Influence of Ni content on structural, magnetocaloric and electrical properties in manganite La 0.6 Ba 0.2 Sr 0.2 Mn 1- x Ni x O 3 (0 ≤ x ≤ 0.1) type perovskites.

We present a detailed study on the physical properties of La 0.6 Ba 0.2 Sr 0.2 Mn 1- x Ni x O 3 samples ( x = 0.00, 0.05 and 0.1). The ceramics were fabricated using the sol-gel route. Structural refinement, employing the Rietveld method, disclosed a rhombohedral R 3̄ c phase.
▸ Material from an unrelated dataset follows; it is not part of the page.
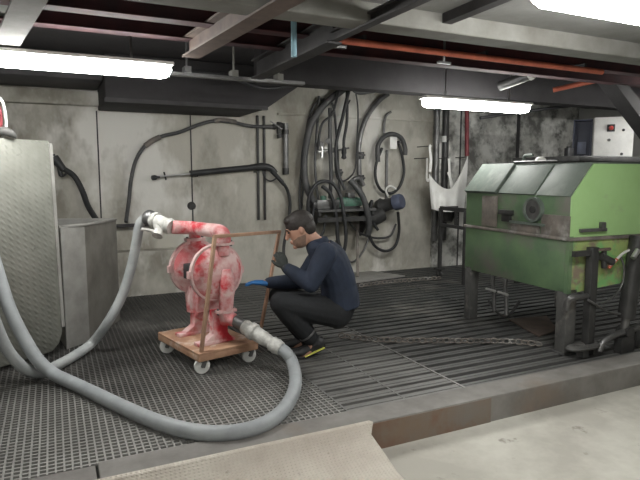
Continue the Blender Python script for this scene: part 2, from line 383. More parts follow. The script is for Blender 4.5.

The magnetization vs. temperature plots show a paramagnetic-ferromagnetic (PM-FM) transition phase at the T C (Curie temperature), which decreases from 354 K to 301 K. From the Arrott diagrams M 2 vs. μ 0 H / M , we can conclude the phase transition is of the second order. Based on measurements of the isothermal magnetization around T C , the magnetocaloric effects (MCEs) have been calculated. The entropy maximum change (-Δ S M ) values are 7.40 J kg -1 K -1 , 5.6 J kg -1 K -1 and 4.48 J kg -1 K -1 , whereas the relative cooling power (RCP) values are 232 J kg -1 , 230 J kg -1 and 156 J kg -1 for x = 0.00, 0.05 and 0.10, respectively, under an external field ( μ 0 H ) of 5 T. Through these results, the La 0.6 Ba 0.2 Sr 0.2 Mn 1- x Ni x O 3 (0 ≤ x ≤ 0.1) samples can be suggested for use in magnetic refrigeration technology above room temperature. The electrical resistivity ( ρ ) vs. temperature plots exhibit a transition from metallic behavior to semiconductor behavior in the vicinity of T M-SC . The adiabatic small polaron hopping (ASPH) model is applied in the PM-semiconducting part ( T > T MS ). Throughout the temperature range, ρ is adjusted by the percolation model. This model is based on the phase segregation of FM-metal clusters and PM-insulating regions.